Lo and behold, the moment he feared arrived. His daughter’s date had dropped her off, seen her to the door and had left the scene without noticing anything amiss.

“My daughter had gone out to a party and I hoped that she didn’t come home at the time. By this time, one of them went to her bedroom and searched. They didn’t have a plan, they were just ransacking. And then one of them opened my briefcase and then I heard him say, ‘Wait little, tell me something, you are Mike Fennell? I said yes. He said ‘Sorry sir, sorry sir, but we have to do this because we can’t survive.’

“At that point my daughter came in. She walked right into it. My wife and I were on the bed and they put my daughter to lie down beside the bed on the floor,” Fennell said.

It was at that point that things got really terrifying for the former Calabar High School head boy, who sat in the same class as former Prime Minister PJ Patterson during the 1950s.

“One guy was very nervous. He was flicking the barrel of the gun out regularly and it went off. The bullet hit the bedside table and it must have passed my daughter’s head by about an inch. Based on where he was standing up and where the mark of the bullet went into the bedside table, it could only be around an inch past her head.

“The other one remonstrated with him saying, ‘Wha wrong with you man, you mad? Keep youself quiet.’

“But he obviously didn’t know how to use a gun, because he was just fiddling with the barrel in and out.

“That one kept quiet, and then the other one said to me, ‘Weh the car key? Weh the car key?’

“So I had a Cortina car there and gave them the car, and next thing they were upstairs and downstairs moving stuff out, I don’t remember all that they took, but it included a television, before they drove the car out,” Fennell added.

The suspects, who police said were killed sometime after in another robbery attempt, passed friends of the Fennell family along the road to Red Hills, some tooting and waving to the robbers in the car, thinking that it was the Fennells.

Having waited for a while and not hearing movements in the house, the Fennells freed themselves from a badly executed period of bondage.

“We waited and waited and waited, and when we felt that they were gone, we got up. They didn’t tie us up that well so it wasn’t difficult to pull the strings. We called the police and they came to do the usual thing. The next day they found the car down by Hi-Lo Cross Roads, with not much damage, maybe a little to the interior,” stated Fennell.

The issue of having a security presence was the next step for Fennell, who before that had rejected any suggestion of having someone watch over him.

“I was at Air Jamaica (as president) at the time and it was a question of whether or not I should have security, because when I went to Air Jamaica, they insisted that I should have security, and I said that it was not necessary. I was later provided with security for a while, and then I disbanded that.

“But certainly, I was frightened for my wife and daughter when the gun went off. It was terrifying, and the big surprise was when one of the fellows called my name. It wasn’t a conversation in which I was going to ask him where he knew me from and so on.”

Was he fearful that by knowing his identity, the robber might have sought revenge for something that he might have done to him in the past?

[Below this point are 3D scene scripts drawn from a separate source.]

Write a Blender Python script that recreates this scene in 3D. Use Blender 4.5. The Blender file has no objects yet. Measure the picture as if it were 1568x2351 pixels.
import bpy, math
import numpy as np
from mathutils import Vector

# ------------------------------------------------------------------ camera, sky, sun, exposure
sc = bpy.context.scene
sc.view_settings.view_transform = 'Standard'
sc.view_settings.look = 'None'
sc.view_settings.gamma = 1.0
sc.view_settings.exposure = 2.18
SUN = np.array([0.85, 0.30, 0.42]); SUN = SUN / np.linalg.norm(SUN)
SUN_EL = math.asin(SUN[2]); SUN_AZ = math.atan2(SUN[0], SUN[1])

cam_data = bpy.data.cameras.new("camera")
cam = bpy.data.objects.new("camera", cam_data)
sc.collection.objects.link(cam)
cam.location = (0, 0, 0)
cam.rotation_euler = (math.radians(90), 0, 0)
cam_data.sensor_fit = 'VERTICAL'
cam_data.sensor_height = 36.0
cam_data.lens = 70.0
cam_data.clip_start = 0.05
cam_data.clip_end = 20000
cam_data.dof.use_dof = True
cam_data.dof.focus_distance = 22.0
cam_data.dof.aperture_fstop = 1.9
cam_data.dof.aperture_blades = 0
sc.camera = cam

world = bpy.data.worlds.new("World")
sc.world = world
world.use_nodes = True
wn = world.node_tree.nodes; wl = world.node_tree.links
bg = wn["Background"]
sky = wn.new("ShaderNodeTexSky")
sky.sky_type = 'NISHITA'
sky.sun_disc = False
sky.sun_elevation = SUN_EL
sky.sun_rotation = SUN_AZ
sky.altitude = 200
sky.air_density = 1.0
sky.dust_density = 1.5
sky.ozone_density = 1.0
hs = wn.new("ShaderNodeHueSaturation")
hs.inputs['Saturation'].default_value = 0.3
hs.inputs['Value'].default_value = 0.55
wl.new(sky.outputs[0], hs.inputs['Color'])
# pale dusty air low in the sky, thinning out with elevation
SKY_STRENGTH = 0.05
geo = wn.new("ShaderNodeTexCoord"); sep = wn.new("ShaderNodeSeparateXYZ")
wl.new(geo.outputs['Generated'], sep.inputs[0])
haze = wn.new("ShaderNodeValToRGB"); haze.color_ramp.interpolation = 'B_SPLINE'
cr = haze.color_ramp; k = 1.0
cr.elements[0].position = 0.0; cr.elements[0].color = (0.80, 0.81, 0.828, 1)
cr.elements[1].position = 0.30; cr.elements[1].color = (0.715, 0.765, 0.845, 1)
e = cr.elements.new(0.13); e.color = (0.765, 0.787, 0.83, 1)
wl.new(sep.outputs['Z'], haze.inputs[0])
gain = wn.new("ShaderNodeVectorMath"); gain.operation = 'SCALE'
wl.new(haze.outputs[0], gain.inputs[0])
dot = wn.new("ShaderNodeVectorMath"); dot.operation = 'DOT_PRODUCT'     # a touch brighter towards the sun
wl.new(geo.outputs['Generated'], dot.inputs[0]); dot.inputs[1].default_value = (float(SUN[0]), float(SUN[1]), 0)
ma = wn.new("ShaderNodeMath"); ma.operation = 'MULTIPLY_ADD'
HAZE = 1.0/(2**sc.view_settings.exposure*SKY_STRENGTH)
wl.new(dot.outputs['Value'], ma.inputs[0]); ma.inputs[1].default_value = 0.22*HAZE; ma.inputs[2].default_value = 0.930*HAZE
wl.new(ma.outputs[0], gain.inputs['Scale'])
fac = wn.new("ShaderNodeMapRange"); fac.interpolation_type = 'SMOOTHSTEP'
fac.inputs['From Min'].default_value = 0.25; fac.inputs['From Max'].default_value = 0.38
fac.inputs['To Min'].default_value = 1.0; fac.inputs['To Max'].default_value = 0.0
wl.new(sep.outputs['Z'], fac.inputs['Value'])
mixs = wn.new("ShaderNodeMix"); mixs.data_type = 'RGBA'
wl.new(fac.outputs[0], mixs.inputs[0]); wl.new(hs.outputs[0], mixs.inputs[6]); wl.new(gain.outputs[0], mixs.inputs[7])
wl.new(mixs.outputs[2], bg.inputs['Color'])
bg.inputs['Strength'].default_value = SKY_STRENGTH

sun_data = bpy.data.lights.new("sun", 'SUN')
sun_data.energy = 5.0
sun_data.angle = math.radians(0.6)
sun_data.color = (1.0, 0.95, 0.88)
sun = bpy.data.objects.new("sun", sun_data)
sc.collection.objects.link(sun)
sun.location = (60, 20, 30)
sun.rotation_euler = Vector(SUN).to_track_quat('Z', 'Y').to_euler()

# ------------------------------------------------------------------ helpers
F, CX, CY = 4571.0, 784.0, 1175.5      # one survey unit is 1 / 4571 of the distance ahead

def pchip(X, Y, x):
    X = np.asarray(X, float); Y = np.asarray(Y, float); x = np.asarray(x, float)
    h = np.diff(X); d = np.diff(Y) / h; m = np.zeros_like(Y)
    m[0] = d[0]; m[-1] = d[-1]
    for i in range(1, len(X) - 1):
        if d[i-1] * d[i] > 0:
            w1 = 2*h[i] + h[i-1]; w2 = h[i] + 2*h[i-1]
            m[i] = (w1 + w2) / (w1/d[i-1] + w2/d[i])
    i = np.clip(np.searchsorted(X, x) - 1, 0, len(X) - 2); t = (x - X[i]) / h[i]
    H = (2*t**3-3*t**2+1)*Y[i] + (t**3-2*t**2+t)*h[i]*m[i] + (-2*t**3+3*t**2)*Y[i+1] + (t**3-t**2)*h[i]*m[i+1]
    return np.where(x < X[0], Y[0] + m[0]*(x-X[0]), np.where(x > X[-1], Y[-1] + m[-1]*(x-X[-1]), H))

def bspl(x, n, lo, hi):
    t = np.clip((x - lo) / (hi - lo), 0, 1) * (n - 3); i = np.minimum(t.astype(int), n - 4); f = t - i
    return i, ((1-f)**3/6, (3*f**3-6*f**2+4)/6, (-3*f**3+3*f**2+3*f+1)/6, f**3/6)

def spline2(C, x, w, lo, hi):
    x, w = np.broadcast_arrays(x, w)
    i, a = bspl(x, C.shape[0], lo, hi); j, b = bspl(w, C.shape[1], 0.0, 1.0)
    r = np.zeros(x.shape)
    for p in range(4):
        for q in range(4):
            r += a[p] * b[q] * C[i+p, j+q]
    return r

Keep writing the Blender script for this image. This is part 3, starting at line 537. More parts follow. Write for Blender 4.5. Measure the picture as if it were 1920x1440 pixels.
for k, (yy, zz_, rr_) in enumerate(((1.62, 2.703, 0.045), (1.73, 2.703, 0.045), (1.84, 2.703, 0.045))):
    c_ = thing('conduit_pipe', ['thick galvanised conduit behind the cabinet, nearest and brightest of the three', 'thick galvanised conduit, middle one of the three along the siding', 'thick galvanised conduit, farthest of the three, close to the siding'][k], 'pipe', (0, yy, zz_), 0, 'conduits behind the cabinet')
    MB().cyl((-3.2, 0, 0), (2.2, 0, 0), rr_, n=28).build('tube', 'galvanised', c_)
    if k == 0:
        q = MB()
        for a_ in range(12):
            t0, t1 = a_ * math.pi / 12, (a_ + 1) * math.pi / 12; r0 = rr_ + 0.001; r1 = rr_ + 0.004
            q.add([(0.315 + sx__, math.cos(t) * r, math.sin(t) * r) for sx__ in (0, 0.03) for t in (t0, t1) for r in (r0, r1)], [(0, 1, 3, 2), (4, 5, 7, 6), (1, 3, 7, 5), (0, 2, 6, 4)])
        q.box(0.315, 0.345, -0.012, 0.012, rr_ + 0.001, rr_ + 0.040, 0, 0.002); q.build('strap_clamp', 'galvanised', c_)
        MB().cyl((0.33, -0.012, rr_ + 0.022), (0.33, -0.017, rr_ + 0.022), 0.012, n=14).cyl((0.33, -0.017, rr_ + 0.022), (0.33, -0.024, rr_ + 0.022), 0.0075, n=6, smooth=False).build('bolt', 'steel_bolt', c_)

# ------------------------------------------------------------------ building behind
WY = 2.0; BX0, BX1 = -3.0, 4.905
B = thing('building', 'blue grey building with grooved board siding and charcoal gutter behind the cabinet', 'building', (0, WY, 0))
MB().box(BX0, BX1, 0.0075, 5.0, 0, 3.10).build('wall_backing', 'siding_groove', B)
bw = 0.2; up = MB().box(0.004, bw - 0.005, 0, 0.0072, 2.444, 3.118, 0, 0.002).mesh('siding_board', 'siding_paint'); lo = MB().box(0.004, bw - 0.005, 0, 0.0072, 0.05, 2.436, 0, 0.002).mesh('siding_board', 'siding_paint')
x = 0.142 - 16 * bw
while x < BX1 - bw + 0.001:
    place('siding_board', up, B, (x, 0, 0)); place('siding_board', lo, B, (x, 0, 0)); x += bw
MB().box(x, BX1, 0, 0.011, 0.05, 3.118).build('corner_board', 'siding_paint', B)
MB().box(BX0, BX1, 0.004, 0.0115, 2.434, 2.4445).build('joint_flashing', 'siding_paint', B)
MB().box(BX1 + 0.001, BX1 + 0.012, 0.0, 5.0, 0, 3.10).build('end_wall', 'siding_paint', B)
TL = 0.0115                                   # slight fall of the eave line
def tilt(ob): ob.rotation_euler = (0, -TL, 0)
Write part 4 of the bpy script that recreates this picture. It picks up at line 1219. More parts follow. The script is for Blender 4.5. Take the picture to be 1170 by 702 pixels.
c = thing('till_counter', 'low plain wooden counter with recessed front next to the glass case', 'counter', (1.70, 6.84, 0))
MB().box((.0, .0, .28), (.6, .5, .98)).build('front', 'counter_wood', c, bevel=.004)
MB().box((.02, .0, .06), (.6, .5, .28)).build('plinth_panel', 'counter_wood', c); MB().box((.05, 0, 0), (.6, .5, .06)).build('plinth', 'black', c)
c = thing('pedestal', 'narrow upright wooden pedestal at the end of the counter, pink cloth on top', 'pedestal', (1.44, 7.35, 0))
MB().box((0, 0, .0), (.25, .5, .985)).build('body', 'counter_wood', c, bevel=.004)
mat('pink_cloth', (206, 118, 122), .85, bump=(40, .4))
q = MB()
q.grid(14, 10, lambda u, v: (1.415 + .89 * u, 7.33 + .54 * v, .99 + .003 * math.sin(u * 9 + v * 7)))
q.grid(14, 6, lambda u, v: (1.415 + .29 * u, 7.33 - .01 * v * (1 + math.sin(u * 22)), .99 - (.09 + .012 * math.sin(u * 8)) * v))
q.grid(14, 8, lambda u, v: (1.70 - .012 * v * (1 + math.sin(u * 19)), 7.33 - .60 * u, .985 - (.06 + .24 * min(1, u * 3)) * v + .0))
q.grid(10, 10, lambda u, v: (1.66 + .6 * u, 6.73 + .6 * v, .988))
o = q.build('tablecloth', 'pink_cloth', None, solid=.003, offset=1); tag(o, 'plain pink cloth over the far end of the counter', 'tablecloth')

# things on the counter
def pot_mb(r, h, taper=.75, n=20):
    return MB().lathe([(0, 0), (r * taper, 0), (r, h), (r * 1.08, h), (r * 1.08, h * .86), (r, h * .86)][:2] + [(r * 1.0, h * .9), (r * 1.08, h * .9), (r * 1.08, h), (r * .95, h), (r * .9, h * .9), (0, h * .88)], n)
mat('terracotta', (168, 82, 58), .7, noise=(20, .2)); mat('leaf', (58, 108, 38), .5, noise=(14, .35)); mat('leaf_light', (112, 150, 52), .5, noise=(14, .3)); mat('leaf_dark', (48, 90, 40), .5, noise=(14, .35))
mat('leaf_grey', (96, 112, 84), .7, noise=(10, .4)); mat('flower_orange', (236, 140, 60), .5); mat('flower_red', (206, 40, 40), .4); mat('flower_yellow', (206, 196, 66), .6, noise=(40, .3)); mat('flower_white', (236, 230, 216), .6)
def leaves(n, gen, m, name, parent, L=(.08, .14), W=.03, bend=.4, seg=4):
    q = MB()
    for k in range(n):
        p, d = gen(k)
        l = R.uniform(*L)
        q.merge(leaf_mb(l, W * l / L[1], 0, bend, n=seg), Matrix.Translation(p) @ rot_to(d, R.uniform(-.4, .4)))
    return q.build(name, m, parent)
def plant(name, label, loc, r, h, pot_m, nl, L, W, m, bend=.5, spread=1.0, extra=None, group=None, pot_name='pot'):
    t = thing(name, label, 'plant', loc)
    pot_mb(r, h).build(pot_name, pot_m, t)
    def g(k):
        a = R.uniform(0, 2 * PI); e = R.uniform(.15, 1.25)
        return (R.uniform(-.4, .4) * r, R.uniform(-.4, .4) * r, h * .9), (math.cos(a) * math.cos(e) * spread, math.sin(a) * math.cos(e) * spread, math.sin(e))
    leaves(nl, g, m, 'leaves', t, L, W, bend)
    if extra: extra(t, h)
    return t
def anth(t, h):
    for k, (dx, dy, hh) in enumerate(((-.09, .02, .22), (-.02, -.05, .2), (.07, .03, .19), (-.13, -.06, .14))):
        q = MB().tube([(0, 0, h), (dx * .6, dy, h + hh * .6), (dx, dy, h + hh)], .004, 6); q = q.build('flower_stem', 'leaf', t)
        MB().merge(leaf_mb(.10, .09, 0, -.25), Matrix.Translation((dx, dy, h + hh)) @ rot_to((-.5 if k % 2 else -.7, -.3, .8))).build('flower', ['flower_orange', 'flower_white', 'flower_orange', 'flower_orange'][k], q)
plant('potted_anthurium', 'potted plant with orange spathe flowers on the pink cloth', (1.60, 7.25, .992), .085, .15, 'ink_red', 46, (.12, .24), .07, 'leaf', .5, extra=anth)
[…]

“No, that would only be relevant to you,” Fennell, who is known for his sharp wit, laughed and pointed at this reporter.

“I found it absolutely interesting, because obviously the fellow who went into my briefcase could read, when he asked me if I was Mike Fennell and he said ‘sorry sir, sorry sir but we have to do this because we can’t survive’.”

Fennel said he didn’t feel that threatened, because obviously they were looking for something.

“They didn’t say ‘if you don’t do this a going shoot you’. When the gun went off, that scared me a bit, but when the other fellow said ‘What you doing? You mad? No bother with that’ to the other, then there seemed to be a responsible approach by one of them,” he said.

That experience has taught Fennell and his family a tough lesson, one that has forced them to shape up on matters of personal security.

“We never fail to be very careful when we are going home, and if any advice that we have attempted to follow is to be more observant of the things around you, and we adopt a certain practice when we go out. I don’t want to say what that is,” he related.

“Today, cellphones are all over the place. You can programme them for immediate transmission, etc. It is a wonderful communication equipment,” he added.

Still, the hold-up was something far from his mind, having worked in some of the toughest inner-city communities in the past and being exposed to irregular behaviour by some people.

“When you operate in sport, not so much in business, you go all over the place,” said Fennell. “I can recall when I was at Berger (Paints, as managing director) and we were doing a community project between Trench Town and Boys’ Town, and a politician at the time asked me to come and look at it and when I went, he was surprised that I went in there by myself, saying ‘No, no, no, I should escort you in there’. The fellows with him said ‘You got to be joking, this man knows more people in here than you’.”

He also reminisced about how he used to play Junior Cup at Boys’ Town and would regularly picked up people and drop them home.

“People know, because in my days with boxing, I used to pick up boxers when they were travelling, so people know that. People know who do things for other people. This city is not unreal as a lot of people would think. But you have some people who are either desperate or influenced by drugs, and that’s more and more today than anything, and they are not in control of themselves or their senses. There are others who have been brought up in an intense drug and gangster culture,” he said.

“When you are involved in sport, you relate to people in a more intense way, rather than when you have a job in a factory, because you are dealing with a wider variety of people from different backgrounds. That has shaped my own attitude and approach to others, which may force me to drop my guard sometimes.

“That experience teaches you to be more vigilant. When you are going home you look to see if anybody is following you, when you reach your yard you look around to see if there is anything peculiar and you just try to be far more observant.

“I also don’t use ABMs at all, principally because I don’t have any money to take out of them, but at the same time, the exposure in a country like this… a man see you pulling out money, don’t care who it is, you are just inviting him to say ‘boy, how can I get some of that’.

“I think those people know a lot of people who either carry a lot of cash on them or keep it at home, neither of which I do, so they getting nothing. But the security of the person is more important than a television, or whatever it is,” Fennell said.